* start Recorded information *

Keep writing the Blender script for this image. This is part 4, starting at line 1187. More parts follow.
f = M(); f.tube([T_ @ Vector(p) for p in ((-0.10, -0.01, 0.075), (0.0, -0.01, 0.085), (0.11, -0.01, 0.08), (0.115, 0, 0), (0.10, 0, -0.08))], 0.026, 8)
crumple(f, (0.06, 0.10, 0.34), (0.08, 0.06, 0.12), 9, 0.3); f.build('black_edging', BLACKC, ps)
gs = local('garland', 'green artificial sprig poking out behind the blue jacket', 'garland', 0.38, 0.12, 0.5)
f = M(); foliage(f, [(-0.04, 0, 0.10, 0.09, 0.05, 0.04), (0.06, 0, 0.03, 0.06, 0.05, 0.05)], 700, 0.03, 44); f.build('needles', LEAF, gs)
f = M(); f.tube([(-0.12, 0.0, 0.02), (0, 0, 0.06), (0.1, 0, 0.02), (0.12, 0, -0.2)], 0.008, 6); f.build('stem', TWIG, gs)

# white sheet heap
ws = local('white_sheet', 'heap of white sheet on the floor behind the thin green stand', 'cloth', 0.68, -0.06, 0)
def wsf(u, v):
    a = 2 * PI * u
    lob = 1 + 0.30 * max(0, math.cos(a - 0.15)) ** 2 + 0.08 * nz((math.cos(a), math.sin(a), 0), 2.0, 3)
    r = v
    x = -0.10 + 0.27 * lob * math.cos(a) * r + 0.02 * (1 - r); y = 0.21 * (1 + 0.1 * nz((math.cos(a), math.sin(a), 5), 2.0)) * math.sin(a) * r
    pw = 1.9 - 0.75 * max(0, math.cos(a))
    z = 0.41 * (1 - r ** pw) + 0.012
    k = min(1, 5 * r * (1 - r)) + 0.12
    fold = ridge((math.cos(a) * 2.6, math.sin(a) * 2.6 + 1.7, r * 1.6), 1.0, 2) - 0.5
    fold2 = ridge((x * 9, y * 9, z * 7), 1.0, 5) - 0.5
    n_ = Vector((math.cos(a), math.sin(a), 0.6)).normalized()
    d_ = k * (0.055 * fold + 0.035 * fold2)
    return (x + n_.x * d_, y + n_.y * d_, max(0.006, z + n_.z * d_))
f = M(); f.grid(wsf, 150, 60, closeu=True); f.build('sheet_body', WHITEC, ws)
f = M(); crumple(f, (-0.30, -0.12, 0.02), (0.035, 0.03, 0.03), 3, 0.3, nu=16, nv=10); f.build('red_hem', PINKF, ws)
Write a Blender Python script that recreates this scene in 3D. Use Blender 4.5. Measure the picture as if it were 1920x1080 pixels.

* end Recorded information *

# What you are asked to do
Each line of the listing should be echoed back exactly.

# Answer to the problem
Keep writing the Blender script for this image. This is part 4, starting at line 1187. More parts follow.
f = M(); f.tube([T_ @ Vector(p) for p in ((-0.10, -0.01, 0.075), (0.0, -0.01, 0.085), (0.11, -0.01, 0.08), (0.115, 0, 0), (0.10, 0, -0.08))], 0.026, 8)
crumple(f, (0.06, 0.10, 0.34), (0.08, 0.06, 0.12), 9, 0.3); f.build('black_edging', BLACKC, ps)
gs = local('garland', 'green artificial sprig poking out behind the blue jacket', 'garland', 0.38, 0.12, 0.5)
f = M(); foliage(f, [(-0.04, 0, 0.10, 0.09, 0.05, 0.04), (0.06, 0, 0.03, 0.06, 0.05, 0.05)], 700, 0.03, 44); f.build('needles', LEAF, gs)
f = M(); f.tube([(-0.12, 0.0, 0.02), (0, 0, 0.06), (0.1, 0, 0.02), (0.12, 0, -0.2)], 0.008, 6); f.build('stem', TWIG, gs)

# white sheet heap
ws = local('white_sheet', 'heap of white sheet on the floor behind the thin green stand', 'cloth', 0.68, -0.06, 0)
def wsf(u, v):
    a = 2 * PI * u
    lob = 1 + 0.30 * max(0, math.cos(a - 0.15)) ** 2 + 0.08 * nz((math.cos(a), math.sin(a), 0), 2.0, 3)
    r = v
    x = -0.10 + 0.27 * lob * math.cos(a) * r + 0.02 * (1 - r); y = 0.21 * (1 + 0.1 * nz((math.cos(a), math.sin(a), 5), 2.0)) * math.sin(a) * r
    pw = 1.9 - 0.75 * max(0, math.cos(a))
    z = 0.41 * (1 - r ** pw) + 0.012
    k = min(1, 5 * r * (1 - r)) + 0.12
    fold = ridge((math.cos(a) * 2.6, math.sin(a) * 2.6 + 1.7, r * 1.6), 1.0, 2) - 0.5
    fold2 = ridge((x * 9, y * 9, z * 7), 1.0, 5) - 0.5
    n_ = Vector((math.cos(a), math.sin(a), 0.6)).normalized()
    d_ = k * (0.055 * fold + 0.035 * fold2)
    return (x + n_.x * d_, y + n_.y * d_, max(0.006, z + n_.z * d_))
f = M(); f.grid(wsf, 150, 60, closeu=True); f.build('sheet_body', WHITEC, ws)
f = M(); crumple(f, (-0.30, -0.12, 0.02), (0.035, 0.03, 0.03), 3, 0.3, nu=16, nv=10); f.build('red_hem', PINKF, ws)
Write a Blender Python script that recreates this scene in 3D. Use Blender 4.5. Measure the picture as if it were 1920x1080 pixels.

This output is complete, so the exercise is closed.